** Recorded information **
--- BEGIN ---

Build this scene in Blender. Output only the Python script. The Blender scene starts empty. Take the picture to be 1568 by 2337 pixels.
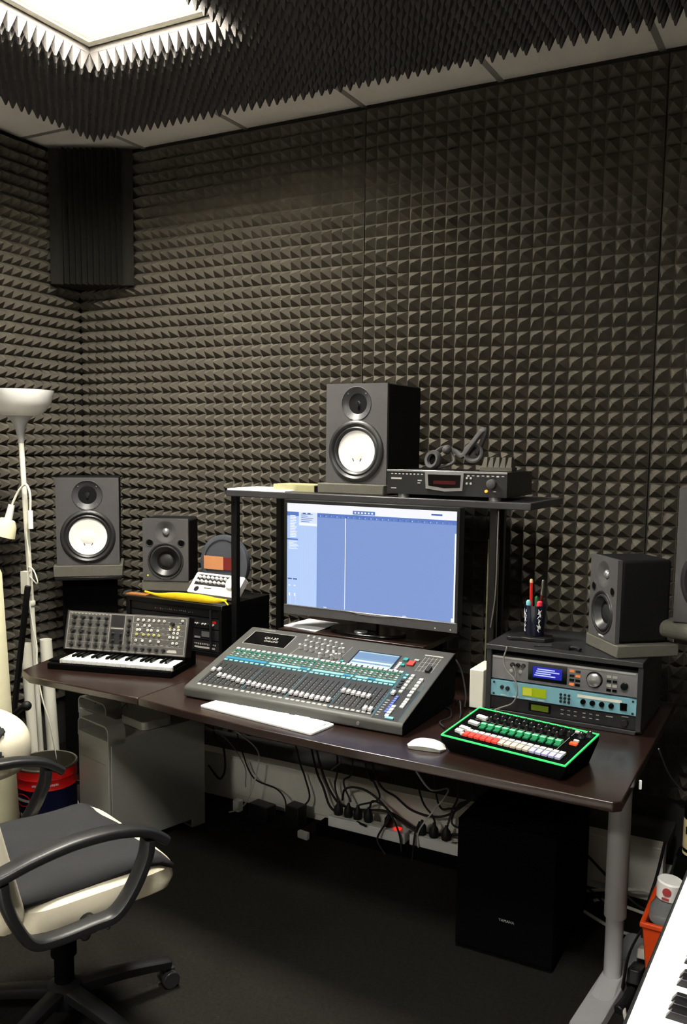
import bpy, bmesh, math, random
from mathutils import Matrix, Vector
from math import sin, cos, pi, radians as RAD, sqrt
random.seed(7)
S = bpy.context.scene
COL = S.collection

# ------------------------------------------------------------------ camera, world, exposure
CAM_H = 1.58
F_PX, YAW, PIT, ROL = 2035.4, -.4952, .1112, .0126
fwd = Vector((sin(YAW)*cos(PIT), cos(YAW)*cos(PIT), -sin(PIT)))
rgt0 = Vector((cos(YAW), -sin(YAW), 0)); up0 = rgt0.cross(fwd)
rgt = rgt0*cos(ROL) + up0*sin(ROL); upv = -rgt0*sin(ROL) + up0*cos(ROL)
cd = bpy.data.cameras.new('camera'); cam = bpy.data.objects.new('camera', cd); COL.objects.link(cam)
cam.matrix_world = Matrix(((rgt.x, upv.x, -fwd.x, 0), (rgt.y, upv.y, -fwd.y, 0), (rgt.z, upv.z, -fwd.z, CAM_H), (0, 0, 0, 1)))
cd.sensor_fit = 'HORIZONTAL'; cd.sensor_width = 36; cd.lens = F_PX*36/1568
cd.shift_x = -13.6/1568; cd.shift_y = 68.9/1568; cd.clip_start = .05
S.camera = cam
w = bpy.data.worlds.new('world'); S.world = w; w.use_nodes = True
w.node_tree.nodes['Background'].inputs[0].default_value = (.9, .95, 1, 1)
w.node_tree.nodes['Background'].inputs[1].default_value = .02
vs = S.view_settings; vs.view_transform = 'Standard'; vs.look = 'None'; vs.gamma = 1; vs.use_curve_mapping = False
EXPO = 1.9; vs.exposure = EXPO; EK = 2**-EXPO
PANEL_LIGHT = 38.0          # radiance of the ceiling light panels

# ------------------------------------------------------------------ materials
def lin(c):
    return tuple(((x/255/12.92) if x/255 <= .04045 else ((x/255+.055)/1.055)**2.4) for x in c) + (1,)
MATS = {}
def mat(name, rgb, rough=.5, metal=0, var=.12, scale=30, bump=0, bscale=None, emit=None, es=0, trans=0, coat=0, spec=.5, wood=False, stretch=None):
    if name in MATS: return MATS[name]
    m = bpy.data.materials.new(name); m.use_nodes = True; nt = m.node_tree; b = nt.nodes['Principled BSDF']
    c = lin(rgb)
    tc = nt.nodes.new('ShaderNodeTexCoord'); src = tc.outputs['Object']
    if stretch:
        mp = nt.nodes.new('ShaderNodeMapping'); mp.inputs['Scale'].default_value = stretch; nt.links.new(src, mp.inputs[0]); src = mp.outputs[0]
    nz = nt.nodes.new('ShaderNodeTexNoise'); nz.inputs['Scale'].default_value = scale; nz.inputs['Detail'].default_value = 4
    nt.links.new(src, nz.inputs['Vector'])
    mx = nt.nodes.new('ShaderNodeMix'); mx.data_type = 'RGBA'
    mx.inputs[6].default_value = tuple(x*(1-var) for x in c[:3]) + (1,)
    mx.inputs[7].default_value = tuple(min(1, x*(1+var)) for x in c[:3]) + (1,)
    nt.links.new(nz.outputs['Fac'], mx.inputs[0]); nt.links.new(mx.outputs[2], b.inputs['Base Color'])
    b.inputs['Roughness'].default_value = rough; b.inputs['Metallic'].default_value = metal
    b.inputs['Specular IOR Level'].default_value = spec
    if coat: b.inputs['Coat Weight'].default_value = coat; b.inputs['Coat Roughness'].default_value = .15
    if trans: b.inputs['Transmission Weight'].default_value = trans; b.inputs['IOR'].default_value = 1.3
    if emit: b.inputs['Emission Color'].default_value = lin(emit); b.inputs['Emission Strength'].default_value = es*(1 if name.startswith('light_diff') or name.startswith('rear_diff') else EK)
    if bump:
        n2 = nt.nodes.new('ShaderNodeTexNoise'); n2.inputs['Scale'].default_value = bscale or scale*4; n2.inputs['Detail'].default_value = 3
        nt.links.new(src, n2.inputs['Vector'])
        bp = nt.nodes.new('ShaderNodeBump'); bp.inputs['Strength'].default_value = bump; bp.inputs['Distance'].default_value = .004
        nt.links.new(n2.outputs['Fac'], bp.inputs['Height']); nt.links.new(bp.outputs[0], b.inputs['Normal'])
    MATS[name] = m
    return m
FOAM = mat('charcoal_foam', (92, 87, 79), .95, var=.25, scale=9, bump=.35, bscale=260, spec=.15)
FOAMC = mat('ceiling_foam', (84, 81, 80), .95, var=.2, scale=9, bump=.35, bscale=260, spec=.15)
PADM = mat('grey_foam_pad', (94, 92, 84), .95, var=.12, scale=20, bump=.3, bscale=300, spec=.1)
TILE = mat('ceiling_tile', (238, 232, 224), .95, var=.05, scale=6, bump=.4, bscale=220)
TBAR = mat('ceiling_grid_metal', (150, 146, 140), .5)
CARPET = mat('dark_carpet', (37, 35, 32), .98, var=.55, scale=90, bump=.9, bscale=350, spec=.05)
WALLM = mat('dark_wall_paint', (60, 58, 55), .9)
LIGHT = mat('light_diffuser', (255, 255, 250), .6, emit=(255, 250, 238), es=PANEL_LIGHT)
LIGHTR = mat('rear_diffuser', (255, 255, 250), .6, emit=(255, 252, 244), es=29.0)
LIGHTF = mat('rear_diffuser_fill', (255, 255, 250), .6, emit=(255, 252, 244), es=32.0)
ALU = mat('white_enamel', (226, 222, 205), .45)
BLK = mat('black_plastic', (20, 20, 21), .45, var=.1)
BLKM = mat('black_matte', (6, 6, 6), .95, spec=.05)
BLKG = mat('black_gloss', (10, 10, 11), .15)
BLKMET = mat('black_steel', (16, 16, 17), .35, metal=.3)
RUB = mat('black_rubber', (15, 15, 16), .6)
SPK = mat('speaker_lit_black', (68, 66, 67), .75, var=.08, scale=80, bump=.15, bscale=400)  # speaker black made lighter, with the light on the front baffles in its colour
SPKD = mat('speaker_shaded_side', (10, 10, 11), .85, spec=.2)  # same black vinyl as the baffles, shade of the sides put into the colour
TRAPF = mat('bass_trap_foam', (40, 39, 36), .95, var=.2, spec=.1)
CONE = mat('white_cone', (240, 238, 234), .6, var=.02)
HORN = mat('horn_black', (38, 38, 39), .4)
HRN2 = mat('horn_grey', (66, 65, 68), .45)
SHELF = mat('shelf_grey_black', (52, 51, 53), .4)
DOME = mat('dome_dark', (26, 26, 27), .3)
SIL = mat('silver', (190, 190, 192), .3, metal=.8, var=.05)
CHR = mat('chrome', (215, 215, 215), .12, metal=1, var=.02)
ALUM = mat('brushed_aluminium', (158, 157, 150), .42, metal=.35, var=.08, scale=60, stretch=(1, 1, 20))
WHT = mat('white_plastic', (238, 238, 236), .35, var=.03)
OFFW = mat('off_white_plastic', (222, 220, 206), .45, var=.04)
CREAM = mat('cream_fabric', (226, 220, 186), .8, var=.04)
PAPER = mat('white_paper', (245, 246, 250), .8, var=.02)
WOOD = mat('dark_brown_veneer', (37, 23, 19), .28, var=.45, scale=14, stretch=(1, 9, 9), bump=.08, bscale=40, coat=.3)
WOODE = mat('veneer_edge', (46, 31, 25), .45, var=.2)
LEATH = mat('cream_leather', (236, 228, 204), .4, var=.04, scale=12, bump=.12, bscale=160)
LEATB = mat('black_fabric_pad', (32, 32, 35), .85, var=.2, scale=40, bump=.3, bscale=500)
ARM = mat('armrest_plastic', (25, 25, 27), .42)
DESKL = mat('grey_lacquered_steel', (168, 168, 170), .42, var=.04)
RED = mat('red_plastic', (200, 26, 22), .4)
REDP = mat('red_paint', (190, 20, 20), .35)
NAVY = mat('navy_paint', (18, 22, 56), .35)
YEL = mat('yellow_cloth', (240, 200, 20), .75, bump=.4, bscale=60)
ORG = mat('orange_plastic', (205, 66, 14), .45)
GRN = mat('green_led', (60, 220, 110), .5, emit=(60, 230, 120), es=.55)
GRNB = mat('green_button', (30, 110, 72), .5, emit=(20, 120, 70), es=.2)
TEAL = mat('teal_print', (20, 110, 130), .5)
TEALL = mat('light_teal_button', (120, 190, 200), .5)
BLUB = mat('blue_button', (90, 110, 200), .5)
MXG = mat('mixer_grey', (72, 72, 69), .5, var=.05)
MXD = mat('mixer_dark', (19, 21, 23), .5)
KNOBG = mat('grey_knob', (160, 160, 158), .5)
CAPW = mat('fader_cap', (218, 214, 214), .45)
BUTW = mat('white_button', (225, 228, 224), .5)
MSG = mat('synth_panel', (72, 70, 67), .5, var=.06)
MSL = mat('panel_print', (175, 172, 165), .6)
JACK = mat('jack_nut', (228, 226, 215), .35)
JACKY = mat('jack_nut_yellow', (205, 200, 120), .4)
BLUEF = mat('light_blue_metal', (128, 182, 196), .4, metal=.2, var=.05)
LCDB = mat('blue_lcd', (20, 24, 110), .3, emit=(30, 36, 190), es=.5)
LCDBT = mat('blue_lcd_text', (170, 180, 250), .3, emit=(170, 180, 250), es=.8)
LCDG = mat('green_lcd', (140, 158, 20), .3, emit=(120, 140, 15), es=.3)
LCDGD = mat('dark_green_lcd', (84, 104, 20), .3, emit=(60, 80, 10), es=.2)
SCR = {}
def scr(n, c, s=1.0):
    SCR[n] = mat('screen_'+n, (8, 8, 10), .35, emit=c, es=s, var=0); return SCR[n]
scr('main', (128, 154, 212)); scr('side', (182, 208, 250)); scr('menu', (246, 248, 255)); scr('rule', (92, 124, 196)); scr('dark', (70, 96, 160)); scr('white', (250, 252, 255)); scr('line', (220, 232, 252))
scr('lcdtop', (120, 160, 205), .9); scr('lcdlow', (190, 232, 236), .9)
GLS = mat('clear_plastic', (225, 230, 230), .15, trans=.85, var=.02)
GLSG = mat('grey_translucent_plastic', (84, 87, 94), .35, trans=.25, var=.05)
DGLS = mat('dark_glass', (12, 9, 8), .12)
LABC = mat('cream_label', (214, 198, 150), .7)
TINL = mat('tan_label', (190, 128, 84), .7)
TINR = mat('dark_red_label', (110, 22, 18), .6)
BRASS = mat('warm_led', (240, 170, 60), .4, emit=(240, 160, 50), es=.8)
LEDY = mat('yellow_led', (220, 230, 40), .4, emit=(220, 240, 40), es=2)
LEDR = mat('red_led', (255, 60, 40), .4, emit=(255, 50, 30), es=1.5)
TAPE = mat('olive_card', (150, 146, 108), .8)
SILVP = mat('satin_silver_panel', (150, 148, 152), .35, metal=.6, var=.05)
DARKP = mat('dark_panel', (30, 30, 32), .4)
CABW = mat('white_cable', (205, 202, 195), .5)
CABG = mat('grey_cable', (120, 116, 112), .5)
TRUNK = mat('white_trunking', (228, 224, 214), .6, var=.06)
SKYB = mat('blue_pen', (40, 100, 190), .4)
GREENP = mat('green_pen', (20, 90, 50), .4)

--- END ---

** Set exercise **
Repeat only the lines from the beginning of the material through the line containing "COL = S.collection", both ends kept, leaving pictures out.

** Answer for the task **
Build this scene in Blender. Output only the Python script. The Blender scene starts empty. Take the picture to be 1568 by 2337 pixels.
import bpy, bmesh, math, random
from mathutils import Matrix, Vector
from math import sin, cos, pi, radians as RAD, sqrt
random.seed(7)
S = bpy.context.scene
COL = S.collection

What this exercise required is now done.